How stable is fedora?

Phil Schaffner Philip.R.Schaffner at NASA.gov
Tue May 11 13:39:01 UTC 2004


On Tue, 2004-05-11 at 02:36, Jack Bowling wrote:
> On Mon, May 10, 2004 at 10:12:15PM +0100, Timothy Murphy wrote:
> > McKeever Chris wrote:
> > 
> > > I know this topic has come up before, especially when FEDORA was first
> > > introduced, but now after months of implementing, tweaking and CORE2, how
> > > secure and stable is FEDORA??
> > 
> > I find the use of the term "stable" today rather odd.
> > All distributions of Linux are completely stable, in my experience,
> > as is Windows-2000 and Windows-XP.

Getting very OT here, but can't resist.

Have experienced some serious stability problems with Linux SMP machines
recently due to low-latency patch problems, then of course there are the
NVidia problems - yes closed source, but if you want the performance... 
I can hardly be accused of being a Bill Gates fan (have been running
Linux since 0.98-pl12 or so, and Coherent before that, used Sun
workstations in the Motorola 68k days, and have lately managed to pretty
much eliminate M$ OSs from both home and work machines thanks to OOo and
Wine); however, XP is better than W2K which was FAR better than W98 (Me
was an abomination), etc.

> Oh, please.
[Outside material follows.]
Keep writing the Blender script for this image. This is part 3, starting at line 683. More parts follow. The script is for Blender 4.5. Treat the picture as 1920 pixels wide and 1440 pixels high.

I can bring XP to its knees just by opening JPGs for 30
> minutes. Its VM sucks rocks. Linux is light years beyond anything MS has
> available.

It's my preferred OS, and has developed amazingly, but some users,
particularly non-technical desk-top types are still better off on
Windoze (or Mac - at least OS X is Unix-based) for now.  Changing fast,
so hopefully this will no longer be true in the not-so-distant future.